I think we can easily see the legal tale of docket, and thanks to the Oxford English Dictionary (OED) for it. But its etymology tells a very different kind of tale: quite literally, a horse’s tail. Or what remains of it.

Ultimately, etymologists cannot speak to the origin of docket with any final certainty. However, many converge on the same possibility: The core of docket is comprised of dock, in the sense of the “solid fleshy part of a horse’s tail” (OED). In particular, a dock–and its derivate verb “to cut off” or “curtail”–was the remaining stump when a tail was cut short, especially a horse’s tail, to ensure it did not catch in a harness. This practice is perhaps most familiar–and controversial–today with respect to dogs like Boxers.

How, then, do we go from horses to courts? Sorry Caligula, but Skeat sums it up, revealing that old etymological process of metaphor at work: “Apparently allied to the verb dock, to clip, curtail, hence to make a brief abstract.”

This dock–dok, in its earliest form around 1400–is probably from a common Germanic root, which the Oxford Dictionary of English Etymology proposes means “something round” or a “bundle.” Various Germanic languages use the root to refer to “dolls” and “girls.” I suppose we should imagine a doll as a small bundle, perhaps swaddled in clothes or a blanket, or perhaps as made of straw.

To dock someone’s pay is attested in 1822 and is so derived.

“-Et” Cetera 

With dock clipped off, what of docket’s –et? It may be a variation on -ed, which forms the past tense and past participial forms of regular English verbs, and whose sound (and spelling) will vary depending on its environment.

Or it could be a visitor we’ve seen around these parts quite a bit recently (cf. target, gobbet, and, in its Italian cousin, rocket): the French diminutive -et. This form is used for masculine nouns in French and is featured in not a few everyday words. As in your new iPhone 6, whose tablet-like size renders your pocket useless. The feminine form is probably more recognizably French: -ette, like baguette. You may know its Italian counterpart in bruschetta or libretto, its Spanish iteration in señorita or Juanito.

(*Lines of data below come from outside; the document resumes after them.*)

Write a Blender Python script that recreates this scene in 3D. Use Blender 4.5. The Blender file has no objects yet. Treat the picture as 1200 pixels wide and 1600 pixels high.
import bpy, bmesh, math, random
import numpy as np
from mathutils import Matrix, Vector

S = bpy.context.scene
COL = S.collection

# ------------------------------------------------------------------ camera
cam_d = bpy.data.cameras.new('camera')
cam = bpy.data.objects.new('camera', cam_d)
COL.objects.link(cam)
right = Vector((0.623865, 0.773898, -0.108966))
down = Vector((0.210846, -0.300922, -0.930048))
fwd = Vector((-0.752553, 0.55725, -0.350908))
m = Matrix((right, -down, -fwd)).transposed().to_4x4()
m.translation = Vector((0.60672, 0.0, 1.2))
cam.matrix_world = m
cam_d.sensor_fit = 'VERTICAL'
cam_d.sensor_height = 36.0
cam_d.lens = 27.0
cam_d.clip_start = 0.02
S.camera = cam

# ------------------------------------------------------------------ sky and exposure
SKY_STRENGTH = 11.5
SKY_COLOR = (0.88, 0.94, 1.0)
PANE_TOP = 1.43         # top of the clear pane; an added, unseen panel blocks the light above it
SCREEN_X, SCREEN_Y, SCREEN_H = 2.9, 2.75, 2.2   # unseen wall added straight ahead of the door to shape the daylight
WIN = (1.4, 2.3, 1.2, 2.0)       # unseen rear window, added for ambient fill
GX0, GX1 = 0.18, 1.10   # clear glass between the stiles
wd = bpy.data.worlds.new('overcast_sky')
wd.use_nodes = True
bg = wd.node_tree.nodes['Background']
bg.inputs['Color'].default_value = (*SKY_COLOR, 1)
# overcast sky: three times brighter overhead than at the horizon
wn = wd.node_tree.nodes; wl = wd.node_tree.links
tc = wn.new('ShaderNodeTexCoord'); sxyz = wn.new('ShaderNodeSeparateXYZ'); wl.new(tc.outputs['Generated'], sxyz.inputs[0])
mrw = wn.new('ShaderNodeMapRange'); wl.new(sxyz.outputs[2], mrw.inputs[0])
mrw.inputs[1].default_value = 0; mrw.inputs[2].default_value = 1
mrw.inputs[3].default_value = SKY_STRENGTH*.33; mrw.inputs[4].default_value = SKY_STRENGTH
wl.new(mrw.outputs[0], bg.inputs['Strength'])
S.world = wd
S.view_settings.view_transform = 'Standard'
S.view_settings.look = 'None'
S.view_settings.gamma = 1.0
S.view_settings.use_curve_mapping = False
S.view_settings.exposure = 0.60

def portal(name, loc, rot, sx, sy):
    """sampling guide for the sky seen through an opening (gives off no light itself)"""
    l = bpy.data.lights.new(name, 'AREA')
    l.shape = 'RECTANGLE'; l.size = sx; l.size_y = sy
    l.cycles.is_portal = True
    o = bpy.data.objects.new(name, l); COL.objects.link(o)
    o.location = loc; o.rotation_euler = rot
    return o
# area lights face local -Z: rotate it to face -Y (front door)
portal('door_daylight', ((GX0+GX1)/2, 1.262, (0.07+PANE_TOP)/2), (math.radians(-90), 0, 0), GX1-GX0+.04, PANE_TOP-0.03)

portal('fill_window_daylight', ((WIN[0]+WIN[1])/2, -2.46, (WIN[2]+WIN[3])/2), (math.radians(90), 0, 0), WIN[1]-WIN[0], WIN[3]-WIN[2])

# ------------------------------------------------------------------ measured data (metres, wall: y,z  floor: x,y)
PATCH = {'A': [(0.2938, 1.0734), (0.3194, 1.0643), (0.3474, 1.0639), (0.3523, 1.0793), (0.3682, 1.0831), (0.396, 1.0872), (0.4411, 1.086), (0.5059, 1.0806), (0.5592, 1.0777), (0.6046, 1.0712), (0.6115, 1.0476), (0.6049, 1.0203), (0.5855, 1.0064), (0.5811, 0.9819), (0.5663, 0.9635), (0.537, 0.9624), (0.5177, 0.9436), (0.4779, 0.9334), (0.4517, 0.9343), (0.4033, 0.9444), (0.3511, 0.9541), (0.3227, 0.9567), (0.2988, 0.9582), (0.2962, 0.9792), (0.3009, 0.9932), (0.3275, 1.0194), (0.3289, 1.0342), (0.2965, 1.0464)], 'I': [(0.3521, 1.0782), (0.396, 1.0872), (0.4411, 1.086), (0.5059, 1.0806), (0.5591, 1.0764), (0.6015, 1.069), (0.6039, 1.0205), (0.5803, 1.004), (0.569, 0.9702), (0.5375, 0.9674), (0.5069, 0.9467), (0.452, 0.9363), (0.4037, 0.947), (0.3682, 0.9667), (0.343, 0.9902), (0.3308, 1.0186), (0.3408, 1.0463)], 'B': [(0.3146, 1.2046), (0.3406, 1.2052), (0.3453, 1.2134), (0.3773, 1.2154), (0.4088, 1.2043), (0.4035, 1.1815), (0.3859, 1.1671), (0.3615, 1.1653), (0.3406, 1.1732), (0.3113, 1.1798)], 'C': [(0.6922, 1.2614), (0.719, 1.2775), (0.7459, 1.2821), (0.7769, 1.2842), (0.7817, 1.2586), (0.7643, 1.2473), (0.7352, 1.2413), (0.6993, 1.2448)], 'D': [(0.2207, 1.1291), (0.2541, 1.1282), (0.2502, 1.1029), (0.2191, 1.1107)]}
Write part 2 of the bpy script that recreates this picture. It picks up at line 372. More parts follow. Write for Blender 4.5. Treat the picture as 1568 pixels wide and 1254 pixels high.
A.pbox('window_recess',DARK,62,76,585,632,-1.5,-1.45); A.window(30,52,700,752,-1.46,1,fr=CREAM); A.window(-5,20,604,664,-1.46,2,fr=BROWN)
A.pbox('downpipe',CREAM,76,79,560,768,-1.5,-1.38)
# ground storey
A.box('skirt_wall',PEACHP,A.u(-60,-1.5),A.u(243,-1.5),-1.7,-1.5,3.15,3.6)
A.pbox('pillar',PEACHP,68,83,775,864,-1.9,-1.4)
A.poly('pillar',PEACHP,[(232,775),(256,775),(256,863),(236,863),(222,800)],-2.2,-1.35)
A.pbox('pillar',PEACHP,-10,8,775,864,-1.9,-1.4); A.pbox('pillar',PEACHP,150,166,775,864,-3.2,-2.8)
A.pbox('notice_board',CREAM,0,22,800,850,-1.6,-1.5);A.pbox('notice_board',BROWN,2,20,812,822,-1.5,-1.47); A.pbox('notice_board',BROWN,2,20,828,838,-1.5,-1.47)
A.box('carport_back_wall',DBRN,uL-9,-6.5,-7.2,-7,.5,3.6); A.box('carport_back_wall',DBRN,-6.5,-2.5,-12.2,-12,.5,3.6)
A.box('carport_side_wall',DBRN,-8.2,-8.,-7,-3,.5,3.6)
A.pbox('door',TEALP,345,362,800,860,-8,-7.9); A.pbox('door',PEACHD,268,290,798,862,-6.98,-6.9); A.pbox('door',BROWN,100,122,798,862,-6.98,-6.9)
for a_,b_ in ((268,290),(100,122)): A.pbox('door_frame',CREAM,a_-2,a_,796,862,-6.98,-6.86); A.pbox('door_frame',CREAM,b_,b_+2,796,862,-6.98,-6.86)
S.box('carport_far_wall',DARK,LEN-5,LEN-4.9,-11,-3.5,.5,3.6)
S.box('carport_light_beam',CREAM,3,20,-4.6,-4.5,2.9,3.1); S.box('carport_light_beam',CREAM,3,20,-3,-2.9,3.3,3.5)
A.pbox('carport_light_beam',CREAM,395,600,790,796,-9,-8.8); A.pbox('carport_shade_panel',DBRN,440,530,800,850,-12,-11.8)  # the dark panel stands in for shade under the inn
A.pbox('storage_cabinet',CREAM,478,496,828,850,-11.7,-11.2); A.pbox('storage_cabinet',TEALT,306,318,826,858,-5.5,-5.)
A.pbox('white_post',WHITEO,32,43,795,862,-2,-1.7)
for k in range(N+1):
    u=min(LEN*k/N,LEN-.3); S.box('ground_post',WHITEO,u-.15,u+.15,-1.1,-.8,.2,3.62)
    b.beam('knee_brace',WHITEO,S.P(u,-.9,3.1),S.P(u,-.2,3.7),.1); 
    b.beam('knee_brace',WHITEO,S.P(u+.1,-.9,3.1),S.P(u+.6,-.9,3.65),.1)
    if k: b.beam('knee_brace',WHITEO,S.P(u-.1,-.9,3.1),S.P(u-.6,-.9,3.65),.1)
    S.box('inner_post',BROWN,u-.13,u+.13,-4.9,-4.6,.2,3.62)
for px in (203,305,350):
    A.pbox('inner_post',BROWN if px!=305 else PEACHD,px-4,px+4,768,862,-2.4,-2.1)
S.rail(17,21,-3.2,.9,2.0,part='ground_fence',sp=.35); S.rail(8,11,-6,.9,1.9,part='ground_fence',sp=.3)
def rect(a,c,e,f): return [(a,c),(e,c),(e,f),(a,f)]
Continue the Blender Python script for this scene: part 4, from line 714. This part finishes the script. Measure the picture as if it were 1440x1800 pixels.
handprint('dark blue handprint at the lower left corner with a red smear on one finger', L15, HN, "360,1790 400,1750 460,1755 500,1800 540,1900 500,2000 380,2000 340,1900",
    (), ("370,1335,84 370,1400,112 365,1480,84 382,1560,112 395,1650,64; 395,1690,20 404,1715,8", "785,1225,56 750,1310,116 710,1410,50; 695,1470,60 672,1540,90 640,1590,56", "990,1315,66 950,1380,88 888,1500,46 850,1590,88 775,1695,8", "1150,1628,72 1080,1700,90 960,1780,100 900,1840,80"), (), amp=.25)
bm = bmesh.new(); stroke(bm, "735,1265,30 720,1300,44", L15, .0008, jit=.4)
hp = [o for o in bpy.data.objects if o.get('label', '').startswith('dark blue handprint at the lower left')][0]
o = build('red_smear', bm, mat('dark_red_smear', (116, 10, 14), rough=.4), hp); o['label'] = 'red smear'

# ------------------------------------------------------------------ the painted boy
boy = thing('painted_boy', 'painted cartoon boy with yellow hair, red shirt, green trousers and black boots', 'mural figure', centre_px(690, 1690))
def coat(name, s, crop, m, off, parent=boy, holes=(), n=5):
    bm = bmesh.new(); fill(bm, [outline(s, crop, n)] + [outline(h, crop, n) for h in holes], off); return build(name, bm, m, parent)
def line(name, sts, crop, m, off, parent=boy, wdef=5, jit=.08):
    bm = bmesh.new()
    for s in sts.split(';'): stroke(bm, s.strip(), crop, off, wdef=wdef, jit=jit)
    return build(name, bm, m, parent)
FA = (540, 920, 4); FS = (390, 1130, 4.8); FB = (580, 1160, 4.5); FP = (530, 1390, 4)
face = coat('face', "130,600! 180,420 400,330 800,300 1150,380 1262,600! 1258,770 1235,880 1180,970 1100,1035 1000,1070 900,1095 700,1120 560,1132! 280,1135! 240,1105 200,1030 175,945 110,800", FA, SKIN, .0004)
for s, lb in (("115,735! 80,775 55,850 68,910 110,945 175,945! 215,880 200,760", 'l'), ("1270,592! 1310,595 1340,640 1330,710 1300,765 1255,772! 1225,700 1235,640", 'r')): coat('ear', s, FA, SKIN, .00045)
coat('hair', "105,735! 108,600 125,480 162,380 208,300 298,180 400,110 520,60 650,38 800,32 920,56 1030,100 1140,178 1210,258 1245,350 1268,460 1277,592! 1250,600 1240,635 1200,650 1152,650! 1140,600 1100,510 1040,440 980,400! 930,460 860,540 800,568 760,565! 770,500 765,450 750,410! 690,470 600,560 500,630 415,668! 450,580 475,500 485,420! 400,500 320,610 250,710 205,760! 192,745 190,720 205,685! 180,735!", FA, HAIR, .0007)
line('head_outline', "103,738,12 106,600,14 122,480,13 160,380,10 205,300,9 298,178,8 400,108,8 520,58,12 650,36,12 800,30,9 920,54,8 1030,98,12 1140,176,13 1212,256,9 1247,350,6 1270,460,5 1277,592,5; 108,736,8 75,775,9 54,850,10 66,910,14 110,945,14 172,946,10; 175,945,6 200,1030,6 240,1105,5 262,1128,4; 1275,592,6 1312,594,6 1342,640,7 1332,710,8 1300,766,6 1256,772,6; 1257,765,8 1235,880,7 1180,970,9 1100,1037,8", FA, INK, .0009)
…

The diminutive suffix surfaces, too, in Ernest Weekley’s alternative etymology of docket, which, according to my research, stands alone. He jumps off from the earliest attestation of doggette, seeing in it the Italian doghetta, a “bendlet in heraldry,” half the width of a so-called diagonal band on a shield. This doghetta, Weekley continues, is a diminutive of doga, a “cask stave.” He points us to label (also originating in heraldry as a kind of strip) and schedule (going back to strips of paper used in ancient Rome) for the sense evolution. A cask stave, then, supposedly resembles a heraldic band that evokes a strip of paper on which one would have recorded a docket.

Dock may make a stronger case than doga, but some word origins will never meet with final judgment.